In 1998, after years of regular correspondence, Pazira received a disturbing letter from Dyana that ended with the ominous phrase, "You'll have to live for both of us now."
The letters promptly stopped. Pazira immediately headed to Afghanistan to try to find Dyana, but Taliban forces prevented her from getting into the country.
After trying in vain for years to track down her friend's whereabouts, Pazira received word from Dyana's uncle last year that she and her family had moved from Kabul, Pazira's hometown, to Mazar-e Sharif. That crucial bit of information was all the impetus Pazira needed to try again.
But Pazira's search for Dyana, while a compelling thread throughout the film, is just part of the allure of Return to Kandahar, which becomes Pazira's thoughtful and at times harrowing search for her own history, one that brought her face-to-face with a country and people who have been scarred by war.
"When you leave a place, a curtain emerges after a period of time between the reality and what you imagine it to be," Pazira said. "Once you're physically there, that curtain automatically drops, and you're faced with a lot of realities that you might have mentally prepared yourself for, but which you've never had to deal with."
Not surprisingly, the experience of crafting the documentary contrasted sharply with that of the making of Kandahar, Pazira said, and not just in terms of logistics.
"With (Kandahar) there was a storyline and a degree of control over how things were going to unfold," Pazira said. "But with a documentary, there's that element of the unknown. You can't afford to take anything for granted. It's a real journey, and once you embark on it, the course of that journey just takes over."
While throughout the making of the documentary she experiences aspects of life that are a daily reality for Afghanis - the constant threat of land mines, warlords who have divvied up much of the country into their own personal fiefdoms, crumbling facilities and crushing poverty - Pazira said she couldn't help feeling somewhat removed from all that surrounded her.
"I have a choice, in that I have another world that I can go back to and I've still got my comfortable home in Canada," Pazira said. "But a lot of these people are stuck not only with the horrible experiences of war but also the uncertainty of the future."
Pazira's trip and her search for her friend Dyana builds to a dramatic conclusion that's best not revealed here.
But while it brings closure to one aspect of her life, Pazira vowed the denouement wouldn't diminish her journalistic interest in the fate of her country.
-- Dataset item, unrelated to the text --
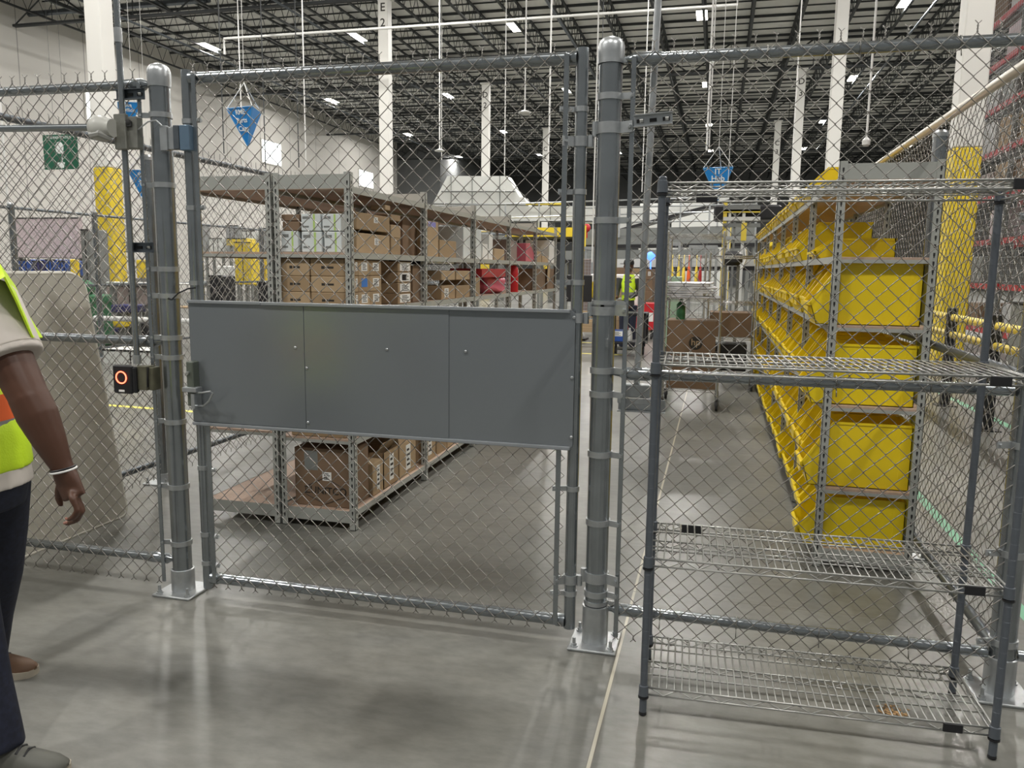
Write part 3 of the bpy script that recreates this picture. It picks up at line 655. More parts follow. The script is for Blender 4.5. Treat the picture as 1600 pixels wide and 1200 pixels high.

"In some ways, instead of resolving things for me, it brought me back into the reality of that world, and opened up many more boxes of curiosity and concern and responsibility," Pazira said. "The more you look at it and peel away layers of it, the more you discover complexities that are begging for investigation. "Symbolically, it brings one chapter of the search to a close, but it's opened so many others."
Return to Kandahar airs tomorrow night at 9 on CBMT-6.